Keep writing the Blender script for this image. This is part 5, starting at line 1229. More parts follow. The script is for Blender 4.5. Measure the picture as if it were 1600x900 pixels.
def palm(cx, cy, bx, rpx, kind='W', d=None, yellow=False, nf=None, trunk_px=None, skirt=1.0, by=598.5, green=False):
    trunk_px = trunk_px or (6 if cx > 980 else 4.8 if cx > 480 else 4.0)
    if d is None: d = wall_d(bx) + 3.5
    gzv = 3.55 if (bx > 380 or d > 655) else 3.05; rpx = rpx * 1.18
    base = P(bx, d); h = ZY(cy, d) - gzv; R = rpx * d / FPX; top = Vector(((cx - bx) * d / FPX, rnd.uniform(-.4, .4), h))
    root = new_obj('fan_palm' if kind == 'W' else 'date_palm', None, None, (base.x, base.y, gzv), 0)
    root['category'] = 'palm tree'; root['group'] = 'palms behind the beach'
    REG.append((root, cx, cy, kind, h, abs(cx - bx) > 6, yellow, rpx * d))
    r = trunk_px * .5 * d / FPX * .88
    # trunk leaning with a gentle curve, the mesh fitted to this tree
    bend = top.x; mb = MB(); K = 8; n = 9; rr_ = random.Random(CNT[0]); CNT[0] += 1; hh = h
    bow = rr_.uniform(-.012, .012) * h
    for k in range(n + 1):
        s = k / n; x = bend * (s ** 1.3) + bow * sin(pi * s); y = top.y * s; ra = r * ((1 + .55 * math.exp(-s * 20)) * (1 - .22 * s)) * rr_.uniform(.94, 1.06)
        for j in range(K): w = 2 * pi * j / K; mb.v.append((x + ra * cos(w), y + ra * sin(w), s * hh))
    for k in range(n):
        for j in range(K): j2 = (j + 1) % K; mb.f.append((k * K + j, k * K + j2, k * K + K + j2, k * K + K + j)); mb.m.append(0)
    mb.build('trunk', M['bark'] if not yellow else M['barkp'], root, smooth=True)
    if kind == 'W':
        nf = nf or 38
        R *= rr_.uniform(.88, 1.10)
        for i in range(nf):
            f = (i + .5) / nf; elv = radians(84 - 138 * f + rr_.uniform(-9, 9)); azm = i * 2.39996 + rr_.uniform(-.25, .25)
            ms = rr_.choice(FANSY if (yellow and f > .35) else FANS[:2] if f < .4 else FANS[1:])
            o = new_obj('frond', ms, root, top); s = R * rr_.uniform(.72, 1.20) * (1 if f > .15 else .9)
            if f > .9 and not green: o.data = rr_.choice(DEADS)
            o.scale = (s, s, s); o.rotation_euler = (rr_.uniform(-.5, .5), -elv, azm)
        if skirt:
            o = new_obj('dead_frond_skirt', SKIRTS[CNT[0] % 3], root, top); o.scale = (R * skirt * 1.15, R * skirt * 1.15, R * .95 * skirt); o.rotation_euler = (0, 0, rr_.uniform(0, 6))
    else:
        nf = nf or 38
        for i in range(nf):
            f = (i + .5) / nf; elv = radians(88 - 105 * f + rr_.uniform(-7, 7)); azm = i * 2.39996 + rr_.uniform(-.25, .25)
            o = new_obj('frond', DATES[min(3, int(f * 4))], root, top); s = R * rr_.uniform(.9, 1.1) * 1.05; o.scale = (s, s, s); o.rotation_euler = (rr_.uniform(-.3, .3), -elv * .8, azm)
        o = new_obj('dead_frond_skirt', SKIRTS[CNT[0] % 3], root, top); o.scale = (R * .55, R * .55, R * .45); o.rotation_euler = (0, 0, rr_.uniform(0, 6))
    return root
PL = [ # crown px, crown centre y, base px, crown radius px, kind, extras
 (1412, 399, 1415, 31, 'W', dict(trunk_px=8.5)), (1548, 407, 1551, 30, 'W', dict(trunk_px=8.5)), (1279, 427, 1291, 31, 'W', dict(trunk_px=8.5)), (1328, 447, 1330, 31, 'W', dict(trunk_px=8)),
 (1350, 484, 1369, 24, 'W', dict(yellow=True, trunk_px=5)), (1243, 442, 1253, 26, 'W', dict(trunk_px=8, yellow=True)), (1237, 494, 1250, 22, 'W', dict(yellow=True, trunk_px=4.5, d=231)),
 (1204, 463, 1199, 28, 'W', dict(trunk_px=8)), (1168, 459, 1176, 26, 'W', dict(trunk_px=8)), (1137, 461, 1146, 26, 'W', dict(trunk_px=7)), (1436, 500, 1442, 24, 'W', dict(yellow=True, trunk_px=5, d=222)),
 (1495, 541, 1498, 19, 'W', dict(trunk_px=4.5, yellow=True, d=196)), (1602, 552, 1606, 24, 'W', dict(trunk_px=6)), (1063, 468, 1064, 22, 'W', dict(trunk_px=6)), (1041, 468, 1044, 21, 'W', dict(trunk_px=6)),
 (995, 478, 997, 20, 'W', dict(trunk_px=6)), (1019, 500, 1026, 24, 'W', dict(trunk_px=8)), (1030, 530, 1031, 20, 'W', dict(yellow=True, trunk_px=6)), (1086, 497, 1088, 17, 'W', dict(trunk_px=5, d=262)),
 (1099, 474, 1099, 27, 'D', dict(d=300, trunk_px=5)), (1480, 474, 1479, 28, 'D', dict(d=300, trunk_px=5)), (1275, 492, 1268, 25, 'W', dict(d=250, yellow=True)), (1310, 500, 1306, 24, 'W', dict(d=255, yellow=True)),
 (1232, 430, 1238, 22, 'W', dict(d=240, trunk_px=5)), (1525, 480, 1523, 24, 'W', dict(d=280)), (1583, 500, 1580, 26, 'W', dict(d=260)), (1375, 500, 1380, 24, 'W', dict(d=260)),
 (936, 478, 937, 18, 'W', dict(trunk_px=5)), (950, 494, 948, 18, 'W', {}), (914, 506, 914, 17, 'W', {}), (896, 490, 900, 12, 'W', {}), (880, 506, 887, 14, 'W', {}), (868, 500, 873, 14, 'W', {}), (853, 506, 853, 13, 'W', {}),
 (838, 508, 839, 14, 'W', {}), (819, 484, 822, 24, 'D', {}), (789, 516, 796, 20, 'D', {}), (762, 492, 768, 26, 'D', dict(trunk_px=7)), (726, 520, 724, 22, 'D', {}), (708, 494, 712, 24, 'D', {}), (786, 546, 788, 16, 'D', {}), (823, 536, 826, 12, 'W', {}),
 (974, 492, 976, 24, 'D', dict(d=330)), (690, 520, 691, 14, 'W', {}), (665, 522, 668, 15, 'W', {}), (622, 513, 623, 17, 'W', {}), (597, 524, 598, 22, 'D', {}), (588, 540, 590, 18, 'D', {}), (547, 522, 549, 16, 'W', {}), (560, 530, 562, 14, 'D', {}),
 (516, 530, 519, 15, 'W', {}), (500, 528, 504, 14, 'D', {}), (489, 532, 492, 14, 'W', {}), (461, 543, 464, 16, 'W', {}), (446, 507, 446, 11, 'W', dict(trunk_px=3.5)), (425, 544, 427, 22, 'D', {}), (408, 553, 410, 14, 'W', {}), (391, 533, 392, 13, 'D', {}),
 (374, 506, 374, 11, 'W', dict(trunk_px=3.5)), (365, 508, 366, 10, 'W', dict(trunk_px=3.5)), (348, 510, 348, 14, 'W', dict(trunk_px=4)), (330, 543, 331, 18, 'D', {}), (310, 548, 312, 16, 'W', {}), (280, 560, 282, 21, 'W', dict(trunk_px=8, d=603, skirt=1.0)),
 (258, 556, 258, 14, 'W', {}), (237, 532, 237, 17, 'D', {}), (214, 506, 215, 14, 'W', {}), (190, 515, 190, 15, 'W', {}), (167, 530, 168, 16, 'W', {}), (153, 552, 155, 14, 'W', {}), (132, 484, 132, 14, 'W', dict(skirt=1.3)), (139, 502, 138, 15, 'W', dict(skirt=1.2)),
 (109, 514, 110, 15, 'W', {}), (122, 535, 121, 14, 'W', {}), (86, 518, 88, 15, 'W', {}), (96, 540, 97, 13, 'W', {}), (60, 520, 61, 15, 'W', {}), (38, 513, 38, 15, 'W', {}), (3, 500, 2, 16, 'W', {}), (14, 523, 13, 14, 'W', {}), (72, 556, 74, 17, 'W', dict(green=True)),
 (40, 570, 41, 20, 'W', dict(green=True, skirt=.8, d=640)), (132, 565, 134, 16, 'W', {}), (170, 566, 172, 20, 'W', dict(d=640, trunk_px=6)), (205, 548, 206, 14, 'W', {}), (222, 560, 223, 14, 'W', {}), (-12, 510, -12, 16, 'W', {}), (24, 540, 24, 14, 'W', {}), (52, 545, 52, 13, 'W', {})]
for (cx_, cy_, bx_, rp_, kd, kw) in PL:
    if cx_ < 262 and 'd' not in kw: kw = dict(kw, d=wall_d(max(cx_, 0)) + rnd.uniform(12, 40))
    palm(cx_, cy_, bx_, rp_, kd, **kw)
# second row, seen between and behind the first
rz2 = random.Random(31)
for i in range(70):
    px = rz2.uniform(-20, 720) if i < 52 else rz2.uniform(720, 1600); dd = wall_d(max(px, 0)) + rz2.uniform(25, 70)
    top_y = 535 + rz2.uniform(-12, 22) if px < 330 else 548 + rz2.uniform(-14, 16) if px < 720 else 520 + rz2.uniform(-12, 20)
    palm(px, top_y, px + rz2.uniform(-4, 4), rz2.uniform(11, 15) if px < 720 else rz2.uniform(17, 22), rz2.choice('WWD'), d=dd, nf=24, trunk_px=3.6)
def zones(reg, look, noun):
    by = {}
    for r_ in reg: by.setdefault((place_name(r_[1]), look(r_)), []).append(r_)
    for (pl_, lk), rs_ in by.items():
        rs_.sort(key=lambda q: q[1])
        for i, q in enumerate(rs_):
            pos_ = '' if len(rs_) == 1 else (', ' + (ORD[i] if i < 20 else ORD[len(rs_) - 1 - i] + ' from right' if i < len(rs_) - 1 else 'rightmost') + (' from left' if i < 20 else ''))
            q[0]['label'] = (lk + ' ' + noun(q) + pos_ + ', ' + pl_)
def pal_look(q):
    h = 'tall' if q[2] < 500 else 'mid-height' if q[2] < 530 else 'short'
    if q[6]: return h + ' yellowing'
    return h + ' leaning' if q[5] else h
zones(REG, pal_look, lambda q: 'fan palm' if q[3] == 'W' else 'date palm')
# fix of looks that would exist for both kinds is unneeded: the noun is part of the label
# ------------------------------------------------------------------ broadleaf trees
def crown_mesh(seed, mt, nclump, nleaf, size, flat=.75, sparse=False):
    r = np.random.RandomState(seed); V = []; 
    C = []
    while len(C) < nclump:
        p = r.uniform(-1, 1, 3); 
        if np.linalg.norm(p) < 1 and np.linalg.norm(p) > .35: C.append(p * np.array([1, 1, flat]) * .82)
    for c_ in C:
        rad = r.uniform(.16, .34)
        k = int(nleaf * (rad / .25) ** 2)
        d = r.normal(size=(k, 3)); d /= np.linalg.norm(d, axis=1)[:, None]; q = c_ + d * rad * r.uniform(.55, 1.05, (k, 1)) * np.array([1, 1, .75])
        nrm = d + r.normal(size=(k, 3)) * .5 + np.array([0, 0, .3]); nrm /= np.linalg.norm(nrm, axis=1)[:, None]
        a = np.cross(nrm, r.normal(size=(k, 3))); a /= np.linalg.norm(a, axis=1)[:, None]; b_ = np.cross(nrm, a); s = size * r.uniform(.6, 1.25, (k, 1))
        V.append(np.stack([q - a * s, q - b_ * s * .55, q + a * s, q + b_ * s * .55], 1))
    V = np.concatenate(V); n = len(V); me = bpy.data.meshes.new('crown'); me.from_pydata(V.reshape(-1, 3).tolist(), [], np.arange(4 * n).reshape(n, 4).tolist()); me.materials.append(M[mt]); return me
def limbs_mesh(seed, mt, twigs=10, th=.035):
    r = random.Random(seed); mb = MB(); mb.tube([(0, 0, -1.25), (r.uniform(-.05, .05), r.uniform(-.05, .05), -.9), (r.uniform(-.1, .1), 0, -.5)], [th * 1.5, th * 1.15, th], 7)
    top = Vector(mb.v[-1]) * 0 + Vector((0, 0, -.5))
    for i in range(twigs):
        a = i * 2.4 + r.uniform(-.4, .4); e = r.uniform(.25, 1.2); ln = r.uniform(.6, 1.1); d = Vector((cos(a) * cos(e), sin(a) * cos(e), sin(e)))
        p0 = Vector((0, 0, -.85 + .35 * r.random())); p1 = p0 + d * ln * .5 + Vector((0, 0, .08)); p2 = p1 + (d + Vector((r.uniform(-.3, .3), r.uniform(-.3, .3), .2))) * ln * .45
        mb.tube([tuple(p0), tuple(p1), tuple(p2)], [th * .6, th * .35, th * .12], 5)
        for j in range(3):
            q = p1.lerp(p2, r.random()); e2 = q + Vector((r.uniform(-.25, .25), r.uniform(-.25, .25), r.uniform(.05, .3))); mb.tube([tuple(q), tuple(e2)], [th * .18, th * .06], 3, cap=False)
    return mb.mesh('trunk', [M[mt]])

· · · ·

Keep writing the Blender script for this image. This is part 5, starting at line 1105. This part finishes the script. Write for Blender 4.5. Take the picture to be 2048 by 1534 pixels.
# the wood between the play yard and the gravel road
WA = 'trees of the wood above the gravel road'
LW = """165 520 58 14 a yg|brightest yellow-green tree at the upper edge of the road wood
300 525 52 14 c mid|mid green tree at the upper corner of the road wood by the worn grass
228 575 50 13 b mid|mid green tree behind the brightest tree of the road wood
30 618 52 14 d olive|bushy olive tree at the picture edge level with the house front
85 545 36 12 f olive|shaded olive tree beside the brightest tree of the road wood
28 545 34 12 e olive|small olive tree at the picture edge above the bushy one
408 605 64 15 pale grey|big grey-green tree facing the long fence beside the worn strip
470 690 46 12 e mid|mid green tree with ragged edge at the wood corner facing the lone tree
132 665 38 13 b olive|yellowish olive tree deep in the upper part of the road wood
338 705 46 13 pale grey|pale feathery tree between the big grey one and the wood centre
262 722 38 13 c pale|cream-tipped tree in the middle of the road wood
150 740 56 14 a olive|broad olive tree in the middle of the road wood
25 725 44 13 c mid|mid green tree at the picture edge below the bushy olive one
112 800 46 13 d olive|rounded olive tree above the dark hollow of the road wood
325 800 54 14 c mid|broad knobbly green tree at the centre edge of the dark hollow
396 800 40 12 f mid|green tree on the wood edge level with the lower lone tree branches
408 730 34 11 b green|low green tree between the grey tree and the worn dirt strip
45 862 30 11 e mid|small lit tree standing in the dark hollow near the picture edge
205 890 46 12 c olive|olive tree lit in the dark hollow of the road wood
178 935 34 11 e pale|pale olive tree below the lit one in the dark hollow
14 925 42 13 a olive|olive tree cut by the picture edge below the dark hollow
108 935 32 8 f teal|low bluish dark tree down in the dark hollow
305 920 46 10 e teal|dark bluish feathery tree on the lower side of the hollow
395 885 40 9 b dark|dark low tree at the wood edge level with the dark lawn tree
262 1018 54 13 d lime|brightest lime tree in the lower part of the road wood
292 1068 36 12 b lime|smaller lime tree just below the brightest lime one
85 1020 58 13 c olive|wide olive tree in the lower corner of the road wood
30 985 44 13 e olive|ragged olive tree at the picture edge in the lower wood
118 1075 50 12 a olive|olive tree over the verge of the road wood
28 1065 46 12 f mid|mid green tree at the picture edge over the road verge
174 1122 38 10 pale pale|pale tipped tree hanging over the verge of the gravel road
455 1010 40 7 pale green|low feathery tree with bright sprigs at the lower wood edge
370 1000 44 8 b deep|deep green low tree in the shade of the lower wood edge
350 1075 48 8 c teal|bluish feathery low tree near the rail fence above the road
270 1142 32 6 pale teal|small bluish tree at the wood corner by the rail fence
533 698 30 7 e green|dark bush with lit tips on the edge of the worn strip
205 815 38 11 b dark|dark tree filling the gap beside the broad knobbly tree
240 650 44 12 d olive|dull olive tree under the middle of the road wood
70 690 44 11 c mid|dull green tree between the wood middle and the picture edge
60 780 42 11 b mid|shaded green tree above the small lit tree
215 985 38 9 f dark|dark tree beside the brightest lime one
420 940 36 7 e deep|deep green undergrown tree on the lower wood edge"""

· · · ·

* What is expected
Pick out the lines containing the string "this".

* The response
Keep writing the Blender script for this image. This is part 5, starting at line 1229. More parts follow. The script is for Blender 4.5. Measure the picture as if it were 1600x900 pixels.
    # trunk leaning with a gentle curve, the mesh fitted to this tree
Keep writing the Blender script for this image. This is part 5, starting at line 1105. This part finishes the script. Write for Blender 4.5. Take the picture to be 2048 by 1534 pixels.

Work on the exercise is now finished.